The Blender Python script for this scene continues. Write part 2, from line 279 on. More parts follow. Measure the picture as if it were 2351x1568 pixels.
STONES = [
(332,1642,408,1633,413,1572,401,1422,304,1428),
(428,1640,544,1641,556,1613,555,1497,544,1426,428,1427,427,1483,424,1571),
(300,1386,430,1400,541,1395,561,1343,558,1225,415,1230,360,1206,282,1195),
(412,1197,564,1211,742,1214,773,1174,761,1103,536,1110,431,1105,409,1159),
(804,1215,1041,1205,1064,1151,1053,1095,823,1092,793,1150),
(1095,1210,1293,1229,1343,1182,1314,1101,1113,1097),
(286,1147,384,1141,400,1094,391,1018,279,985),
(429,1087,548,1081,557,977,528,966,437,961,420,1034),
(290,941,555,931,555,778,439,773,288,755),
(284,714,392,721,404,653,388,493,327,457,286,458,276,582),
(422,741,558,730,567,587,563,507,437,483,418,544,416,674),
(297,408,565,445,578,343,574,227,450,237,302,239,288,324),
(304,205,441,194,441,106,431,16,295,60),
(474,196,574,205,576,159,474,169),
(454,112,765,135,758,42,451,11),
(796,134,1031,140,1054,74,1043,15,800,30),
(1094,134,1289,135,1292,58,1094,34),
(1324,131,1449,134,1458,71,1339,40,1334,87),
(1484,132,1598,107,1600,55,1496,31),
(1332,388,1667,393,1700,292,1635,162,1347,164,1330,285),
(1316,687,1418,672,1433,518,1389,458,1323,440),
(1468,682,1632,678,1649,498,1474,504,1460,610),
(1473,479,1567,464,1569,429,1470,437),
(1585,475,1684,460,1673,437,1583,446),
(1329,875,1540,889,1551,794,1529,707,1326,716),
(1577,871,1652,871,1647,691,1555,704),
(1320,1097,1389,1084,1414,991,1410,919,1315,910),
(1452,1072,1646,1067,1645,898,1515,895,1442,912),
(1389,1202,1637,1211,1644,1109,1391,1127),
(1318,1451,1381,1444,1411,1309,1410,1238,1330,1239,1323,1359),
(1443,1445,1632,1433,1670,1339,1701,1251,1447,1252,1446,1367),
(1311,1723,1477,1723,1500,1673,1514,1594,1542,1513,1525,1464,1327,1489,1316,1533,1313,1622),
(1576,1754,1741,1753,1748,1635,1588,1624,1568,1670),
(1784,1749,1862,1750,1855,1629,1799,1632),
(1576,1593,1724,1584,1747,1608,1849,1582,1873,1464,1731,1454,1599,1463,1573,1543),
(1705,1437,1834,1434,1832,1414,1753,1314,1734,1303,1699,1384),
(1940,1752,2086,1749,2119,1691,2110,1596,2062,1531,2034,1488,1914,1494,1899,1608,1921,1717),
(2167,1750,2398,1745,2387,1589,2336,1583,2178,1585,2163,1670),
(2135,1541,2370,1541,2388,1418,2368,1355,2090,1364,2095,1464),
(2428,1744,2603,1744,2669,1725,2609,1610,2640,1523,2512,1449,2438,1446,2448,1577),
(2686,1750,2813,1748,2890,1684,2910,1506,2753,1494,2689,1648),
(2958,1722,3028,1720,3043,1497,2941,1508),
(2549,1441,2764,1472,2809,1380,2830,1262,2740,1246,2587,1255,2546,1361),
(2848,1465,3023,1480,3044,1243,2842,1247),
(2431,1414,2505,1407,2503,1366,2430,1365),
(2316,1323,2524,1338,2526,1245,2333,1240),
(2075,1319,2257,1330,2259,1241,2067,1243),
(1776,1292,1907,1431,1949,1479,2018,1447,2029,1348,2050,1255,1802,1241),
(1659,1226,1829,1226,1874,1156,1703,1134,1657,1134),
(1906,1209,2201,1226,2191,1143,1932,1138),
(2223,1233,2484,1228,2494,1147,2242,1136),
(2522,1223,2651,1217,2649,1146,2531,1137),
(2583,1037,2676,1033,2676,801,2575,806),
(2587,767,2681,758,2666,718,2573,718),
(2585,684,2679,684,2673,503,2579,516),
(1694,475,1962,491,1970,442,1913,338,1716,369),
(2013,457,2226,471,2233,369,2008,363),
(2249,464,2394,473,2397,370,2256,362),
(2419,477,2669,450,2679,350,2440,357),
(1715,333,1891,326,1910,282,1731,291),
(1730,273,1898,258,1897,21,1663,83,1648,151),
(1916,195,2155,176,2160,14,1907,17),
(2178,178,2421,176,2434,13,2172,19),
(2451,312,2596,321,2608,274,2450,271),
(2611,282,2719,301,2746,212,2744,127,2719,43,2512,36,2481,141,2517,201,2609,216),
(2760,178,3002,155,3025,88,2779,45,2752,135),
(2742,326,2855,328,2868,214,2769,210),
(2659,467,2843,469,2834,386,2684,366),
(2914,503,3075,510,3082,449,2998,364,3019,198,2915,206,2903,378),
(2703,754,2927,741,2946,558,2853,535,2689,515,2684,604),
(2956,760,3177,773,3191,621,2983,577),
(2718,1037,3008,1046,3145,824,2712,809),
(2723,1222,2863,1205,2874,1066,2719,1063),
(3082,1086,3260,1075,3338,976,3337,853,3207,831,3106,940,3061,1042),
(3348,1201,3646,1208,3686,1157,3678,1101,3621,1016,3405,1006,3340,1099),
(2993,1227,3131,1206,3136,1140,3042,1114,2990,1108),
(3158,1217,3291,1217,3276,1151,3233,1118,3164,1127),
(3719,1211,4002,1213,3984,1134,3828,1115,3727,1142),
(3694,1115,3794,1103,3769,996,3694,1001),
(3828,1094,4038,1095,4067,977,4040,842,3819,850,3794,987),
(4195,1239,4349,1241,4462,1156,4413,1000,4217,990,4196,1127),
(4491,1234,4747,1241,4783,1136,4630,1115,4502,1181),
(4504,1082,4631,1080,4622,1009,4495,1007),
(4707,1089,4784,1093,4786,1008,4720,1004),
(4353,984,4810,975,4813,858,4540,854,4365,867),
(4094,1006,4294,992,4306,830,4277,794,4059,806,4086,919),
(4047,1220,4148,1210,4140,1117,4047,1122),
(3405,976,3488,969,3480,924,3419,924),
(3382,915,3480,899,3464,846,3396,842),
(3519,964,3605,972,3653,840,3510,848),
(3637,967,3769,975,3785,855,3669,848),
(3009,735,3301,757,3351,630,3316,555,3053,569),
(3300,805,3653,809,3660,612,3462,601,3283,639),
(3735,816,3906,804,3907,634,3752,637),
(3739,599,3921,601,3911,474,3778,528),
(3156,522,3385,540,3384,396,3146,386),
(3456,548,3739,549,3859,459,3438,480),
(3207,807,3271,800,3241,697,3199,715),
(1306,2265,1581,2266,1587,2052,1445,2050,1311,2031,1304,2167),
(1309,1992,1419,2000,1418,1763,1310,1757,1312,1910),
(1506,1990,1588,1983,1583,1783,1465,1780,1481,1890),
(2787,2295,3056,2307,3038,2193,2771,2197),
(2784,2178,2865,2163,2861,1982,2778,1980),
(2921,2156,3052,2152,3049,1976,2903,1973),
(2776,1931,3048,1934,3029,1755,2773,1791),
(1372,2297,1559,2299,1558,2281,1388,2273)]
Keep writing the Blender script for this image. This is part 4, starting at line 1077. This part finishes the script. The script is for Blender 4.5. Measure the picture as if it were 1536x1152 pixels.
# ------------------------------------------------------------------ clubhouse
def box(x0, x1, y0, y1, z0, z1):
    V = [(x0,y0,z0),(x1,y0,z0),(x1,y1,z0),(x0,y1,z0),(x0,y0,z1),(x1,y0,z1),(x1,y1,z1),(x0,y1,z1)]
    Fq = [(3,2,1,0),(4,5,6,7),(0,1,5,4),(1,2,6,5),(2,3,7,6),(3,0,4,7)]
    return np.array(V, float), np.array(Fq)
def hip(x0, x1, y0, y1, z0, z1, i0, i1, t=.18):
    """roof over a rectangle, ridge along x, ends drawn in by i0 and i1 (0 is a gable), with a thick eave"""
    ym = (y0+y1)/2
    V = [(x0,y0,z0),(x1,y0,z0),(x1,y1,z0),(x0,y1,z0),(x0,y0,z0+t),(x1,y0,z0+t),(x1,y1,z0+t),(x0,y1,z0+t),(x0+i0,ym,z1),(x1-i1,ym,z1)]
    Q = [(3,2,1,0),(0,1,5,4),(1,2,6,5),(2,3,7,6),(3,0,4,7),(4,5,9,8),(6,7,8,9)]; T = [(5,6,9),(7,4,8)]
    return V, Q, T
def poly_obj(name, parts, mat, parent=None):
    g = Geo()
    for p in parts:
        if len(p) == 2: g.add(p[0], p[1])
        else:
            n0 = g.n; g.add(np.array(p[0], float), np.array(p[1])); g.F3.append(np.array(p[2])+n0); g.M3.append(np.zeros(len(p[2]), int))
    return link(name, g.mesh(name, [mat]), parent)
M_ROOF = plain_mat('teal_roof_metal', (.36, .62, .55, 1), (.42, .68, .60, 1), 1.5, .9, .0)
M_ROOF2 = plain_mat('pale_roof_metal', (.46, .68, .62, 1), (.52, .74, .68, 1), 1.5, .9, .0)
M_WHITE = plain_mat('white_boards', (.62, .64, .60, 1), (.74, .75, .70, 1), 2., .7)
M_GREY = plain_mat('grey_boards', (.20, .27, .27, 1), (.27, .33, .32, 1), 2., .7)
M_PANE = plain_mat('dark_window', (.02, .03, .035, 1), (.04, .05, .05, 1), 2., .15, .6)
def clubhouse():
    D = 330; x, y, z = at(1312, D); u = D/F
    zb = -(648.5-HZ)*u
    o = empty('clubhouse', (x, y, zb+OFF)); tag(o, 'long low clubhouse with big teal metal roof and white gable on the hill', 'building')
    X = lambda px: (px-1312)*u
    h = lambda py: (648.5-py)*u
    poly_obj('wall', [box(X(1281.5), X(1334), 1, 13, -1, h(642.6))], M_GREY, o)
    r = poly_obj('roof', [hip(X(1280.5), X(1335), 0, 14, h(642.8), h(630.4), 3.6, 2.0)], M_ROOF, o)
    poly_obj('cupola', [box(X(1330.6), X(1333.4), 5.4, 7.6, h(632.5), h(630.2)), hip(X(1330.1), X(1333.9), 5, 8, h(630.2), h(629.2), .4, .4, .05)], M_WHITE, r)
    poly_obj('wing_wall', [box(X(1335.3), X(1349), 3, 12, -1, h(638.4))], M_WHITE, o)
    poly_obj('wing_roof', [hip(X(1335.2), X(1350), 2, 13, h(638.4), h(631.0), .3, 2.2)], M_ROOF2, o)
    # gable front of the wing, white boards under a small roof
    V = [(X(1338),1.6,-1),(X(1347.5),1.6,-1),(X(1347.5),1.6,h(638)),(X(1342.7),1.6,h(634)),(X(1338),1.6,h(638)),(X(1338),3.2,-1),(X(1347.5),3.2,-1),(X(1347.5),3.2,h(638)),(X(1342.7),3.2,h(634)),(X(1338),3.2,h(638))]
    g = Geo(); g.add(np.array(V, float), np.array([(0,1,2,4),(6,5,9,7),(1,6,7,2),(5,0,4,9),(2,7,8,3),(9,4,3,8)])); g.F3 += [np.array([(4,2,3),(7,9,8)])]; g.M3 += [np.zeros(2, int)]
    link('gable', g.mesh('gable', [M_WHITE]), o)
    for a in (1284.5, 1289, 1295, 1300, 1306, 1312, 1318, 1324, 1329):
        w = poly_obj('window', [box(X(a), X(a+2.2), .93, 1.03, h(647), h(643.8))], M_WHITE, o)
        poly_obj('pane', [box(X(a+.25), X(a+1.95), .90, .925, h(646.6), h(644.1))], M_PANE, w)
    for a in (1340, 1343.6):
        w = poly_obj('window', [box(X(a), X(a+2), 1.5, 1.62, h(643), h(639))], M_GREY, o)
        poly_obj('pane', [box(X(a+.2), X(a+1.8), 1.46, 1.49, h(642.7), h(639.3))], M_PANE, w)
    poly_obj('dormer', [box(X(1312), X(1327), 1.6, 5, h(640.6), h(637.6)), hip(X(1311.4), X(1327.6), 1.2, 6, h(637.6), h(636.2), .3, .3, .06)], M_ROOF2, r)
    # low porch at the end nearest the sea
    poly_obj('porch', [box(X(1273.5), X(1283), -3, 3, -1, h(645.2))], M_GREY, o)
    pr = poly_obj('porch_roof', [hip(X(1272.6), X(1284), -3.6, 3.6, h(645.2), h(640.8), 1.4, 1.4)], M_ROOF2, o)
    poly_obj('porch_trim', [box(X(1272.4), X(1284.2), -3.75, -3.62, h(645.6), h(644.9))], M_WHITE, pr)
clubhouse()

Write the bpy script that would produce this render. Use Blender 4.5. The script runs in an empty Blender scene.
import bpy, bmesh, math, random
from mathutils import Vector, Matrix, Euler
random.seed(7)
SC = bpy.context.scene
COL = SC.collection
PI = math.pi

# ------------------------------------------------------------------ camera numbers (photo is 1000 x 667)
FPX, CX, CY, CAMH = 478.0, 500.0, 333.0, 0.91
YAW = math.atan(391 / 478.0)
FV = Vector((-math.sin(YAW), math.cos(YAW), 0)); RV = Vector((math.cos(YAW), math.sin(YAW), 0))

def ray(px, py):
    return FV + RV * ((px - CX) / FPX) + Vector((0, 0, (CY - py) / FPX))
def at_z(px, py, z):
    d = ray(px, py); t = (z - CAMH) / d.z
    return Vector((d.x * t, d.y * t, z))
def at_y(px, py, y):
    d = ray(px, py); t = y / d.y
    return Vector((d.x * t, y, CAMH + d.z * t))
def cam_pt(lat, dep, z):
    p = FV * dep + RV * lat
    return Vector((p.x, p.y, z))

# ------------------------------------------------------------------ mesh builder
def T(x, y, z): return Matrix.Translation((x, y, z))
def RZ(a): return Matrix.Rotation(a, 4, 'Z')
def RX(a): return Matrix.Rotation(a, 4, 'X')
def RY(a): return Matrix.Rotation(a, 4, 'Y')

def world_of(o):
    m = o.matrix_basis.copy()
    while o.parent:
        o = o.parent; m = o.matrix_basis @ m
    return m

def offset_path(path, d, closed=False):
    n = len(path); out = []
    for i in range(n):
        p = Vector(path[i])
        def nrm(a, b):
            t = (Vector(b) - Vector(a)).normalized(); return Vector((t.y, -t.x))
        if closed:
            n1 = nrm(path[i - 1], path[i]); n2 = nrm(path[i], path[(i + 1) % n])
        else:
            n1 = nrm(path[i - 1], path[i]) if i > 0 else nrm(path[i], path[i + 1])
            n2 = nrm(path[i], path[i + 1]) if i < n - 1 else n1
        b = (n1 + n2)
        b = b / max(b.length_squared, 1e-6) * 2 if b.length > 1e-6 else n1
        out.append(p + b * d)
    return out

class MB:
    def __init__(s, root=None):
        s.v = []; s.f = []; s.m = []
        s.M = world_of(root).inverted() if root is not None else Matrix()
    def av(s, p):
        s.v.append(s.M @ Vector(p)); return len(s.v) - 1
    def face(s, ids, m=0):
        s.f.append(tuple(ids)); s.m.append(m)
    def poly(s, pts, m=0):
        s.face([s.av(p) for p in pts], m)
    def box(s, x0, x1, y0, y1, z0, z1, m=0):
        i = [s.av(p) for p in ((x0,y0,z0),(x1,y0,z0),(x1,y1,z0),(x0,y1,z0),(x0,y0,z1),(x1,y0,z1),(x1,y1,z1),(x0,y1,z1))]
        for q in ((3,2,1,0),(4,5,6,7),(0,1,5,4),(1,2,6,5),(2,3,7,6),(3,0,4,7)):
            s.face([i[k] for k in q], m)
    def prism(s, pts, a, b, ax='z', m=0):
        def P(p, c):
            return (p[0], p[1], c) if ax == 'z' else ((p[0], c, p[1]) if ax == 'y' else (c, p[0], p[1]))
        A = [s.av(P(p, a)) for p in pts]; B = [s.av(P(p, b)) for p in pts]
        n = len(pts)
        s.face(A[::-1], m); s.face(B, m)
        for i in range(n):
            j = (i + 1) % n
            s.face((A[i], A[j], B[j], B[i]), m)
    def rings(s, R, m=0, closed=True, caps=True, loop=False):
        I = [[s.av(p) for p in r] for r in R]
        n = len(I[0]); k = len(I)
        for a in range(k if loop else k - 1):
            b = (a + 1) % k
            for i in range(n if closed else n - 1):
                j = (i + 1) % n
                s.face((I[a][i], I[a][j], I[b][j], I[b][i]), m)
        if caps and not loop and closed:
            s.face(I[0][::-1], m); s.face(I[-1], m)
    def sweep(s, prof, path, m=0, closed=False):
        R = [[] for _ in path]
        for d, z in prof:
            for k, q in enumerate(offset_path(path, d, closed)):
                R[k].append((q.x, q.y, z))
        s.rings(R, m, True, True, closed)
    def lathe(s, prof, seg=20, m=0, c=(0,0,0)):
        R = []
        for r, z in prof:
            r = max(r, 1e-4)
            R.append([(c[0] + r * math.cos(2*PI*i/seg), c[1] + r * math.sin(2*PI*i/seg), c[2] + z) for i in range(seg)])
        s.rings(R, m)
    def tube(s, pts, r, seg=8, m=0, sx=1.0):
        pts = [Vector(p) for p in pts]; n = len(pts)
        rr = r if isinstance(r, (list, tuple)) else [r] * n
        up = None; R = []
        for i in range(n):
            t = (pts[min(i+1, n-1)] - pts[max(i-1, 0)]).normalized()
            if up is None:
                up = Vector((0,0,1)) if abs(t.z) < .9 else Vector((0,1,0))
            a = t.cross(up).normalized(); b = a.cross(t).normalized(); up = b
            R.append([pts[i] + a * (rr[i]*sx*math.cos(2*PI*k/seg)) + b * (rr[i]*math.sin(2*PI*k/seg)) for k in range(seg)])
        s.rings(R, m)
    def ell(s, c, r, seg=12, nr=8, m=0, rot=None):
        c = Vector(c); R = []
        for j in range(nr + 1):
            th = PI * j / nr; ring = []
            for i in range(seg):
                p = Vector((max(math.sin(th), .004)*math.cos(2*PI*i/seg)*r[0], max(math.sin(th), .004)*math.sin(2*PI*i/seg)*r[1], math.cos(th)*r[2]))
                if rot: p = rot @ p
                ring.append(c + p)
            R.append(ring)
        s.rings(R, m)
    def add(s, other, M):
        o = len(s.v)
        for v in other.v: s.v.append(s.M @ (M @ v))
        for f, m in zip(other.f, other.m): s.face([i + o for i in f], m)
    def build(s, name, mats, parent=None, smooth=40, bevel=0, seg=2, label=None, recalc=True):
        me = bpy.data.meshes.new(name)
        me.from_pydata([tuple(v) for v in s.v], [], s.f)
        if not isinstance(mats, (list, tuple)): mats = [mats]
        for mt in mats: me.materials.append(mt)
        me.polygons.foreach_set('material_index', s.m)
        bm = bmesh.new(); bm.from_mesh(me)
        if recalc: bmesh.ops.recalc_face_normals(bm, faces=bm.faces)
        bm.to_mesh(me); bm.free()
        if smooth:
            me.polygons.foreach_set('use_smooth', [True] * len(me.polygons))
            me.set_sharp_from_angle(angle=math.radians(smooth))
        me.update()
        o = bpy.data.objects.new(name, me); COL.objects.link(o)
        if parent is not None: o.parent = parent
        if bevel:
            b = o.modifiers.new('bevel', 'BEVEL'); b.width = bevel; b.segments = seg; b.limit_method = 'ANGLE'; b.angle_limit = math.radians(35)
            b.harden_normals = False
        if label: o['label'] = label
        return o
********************
> [WRITTEN REQUEST]
Give only the number of lines above that hold the string "Write".

> [COMPLETE ANSWER]
2